To your second question about the total loss thresholds, in general, I think our belief is that our principled approach to this is that the insurance companies should make the best total of decisions for their business. In many cases, we think they aren’t totaling enough vehicles. Right, for a host of reasons that we’ve talked about on prior calls. Legislation in the past has generally been such that the insurance companies are required to total a car above a certain repair threshold. But that’s, I think, what you’re referring to in this case. In most cases, insurance companies should economically total cars at lower thresholds than the statutorily required thresholds. So we think that left this on devices that should not have a huge distortion on the decisions that an insurance company may make.
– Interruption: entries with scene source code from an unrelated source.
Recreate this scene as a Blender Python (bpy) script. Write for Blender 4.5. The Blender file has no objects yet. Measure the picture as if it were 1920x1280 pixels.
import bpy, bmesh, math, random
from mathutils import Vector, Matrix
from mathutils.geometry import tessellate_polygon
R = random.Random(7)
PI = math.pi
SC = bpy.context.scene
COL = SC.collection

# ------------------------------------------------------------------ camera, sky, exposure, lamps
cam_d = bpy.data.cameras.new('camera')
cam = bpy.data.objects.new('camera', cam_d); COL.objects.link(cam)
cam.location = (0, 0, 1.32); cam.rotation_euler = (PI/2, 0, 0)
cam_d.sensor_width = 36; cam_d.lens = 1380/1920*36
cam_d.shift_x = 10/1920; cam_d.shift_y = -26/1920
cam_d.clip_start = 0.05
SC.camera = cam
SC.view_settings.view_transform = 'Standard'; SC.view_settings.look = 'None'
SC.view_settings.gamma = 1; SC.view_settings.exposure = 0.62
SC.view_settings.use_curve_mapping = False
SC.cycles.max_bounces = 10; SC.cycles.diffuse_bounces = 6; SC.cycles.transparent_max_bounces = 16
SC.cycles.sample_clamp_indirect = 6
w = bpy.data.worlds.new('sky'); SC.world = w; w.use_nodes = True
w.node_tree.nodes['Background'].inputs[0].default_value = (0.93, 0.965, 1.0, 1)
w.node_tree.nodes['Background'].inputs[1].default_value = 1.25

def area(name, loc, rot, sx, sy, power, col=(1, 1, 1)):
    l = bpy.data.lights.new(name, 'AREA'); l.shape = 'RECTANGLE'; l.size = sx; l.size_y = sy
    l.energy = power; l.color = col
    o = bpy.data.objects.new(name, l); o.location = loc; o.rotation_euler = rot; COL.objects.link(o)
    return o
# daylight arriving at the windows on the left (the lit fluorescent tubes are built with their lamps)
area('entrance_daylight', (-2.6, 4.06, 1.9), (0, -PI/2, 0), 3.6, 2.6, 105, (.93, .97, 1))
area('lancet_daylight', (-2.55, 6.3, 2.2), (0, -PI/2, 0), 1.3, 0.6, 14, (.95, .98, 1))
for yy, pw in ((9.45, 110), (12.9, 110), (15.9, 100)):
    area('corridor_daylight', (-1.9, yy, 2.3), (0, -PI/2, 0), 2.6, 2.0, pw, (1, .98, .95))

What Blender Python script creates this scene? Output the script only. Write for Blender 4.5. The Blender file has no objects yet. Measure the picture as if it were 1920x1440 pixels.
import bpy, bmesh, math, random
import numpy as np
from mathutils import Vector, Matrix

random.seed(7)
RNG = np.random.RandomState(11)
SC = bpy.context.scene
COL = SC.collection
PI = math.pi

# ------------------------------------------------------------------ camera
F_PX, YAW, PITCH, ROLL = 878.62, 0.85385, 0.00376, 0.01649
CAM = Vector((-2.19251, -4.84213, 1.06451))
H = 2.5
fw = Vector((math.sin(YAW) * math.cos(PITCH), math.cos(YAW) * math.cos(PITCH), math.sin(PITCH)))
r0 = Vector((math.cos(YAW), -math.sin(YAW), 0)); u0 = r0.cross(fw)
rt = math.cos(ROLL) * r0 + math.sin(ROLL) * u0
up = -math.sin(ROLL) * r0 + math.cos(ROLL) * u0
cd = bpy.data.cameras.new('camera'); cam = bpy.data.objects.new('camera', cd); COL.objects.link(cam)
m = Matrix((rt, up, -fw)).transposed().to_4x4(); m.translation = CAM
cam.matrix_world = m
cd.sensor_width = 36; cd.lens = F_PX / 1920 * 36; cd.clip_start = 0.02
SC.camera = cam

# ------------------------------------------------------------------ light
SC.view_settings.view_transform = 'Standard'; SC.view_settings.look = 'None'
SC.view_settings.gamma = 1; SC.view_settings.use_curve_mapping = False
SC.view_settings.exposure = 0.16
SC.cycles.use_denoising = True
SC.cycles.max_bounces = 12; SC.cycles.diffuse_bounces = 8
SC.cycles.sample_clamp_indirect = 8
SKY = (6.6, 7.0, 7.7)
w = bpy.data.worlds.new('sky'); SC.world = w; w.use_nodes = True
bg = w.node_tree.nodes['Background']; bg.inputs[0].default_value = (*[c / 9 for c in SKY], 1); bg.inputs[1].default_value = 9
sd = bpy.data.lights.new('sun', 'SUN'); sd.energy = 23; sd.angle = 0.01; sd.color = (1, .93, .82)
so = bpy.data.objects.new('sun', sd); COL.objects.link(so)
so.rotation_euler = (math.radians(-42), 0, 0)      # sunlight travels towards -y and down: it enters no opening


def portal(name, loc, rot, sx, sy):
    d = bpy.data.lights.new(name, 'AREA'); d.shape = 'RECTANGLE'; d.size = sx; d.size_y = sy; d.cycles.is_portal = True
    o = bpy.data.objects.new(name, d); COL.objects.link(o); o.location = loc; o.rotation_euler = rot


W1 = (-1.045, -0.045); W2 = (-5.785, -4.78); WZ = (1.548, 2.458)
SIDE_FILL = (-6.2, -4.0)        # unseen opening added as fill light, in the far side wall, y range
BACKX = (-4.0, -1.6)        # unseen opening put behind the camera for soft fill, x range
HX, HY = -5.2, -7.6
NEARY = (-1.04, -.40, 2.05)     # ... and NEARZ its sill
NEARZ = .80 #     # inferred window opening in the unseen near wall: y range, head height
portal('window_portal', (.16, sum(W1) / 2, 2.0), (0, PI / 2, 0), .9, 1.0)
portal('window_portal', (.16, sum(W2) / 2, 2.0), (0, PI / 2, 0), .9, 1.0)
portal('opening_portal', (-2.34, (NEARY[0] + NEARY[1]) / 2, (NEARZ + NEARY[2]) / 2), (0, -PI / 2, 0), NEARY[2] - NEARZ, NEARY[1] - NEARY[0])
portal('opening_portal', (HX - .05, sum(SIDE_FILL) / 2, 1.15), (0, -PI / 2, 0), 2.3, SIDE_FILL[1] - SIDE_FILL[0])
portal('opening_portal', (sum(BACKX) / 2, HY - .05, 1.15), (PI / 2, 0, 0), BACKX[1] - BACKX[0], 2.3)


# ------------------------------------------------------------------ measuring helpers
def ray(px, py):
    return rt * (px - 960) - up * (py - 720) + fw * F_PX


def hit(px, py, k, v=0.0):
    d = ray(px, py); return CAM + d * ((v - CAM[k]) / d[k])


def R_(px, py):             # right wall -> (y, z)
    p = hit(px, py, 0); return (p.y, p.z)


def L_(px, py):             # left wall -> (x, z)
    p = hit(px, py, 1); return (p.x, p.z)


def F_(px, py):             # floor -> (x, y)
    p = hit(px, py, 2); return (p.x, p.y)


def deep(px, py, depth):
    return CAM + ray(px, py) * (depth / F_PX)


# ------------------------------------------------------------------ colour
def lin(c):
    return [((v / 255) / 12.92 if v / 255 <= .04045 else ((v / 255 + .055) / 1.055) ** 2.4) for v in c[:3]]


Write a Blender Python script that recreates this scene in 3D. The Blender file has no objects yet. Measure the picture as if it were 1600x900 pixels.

If on the other hand, you had mandatory repair legislation which by and large did not exist in the United States. As the insurance companies were required to repair a vehicle for a certain percentage threshold that could alter the picture somewhat. We think the insurance industry is certainly motivated enough to want to preserve discretion to make that decision on their own as opposed to allowing the states to dictate that decision for them. So we don’t think that’s a meaningful distortion, but we certainly do track that aspect of our business.

Josh Pokrzy: Thanks a lot, Jeff and Leah. Appreciate your insights, and good luck.

Operator: Great. Thank you, Josh.

Operator: Thank you. And with that, there are no further questions at this time. I’d like to pass the call back to Jeff Liaw for closing remarks.

Jeff Liaw: Great. Thank you, everybody. We’ll talk to you next quarter.

Operator: Thank you. And with that, this does conclude today’s teleconference. We thank you for your participation. You may disconnect your lines at this time.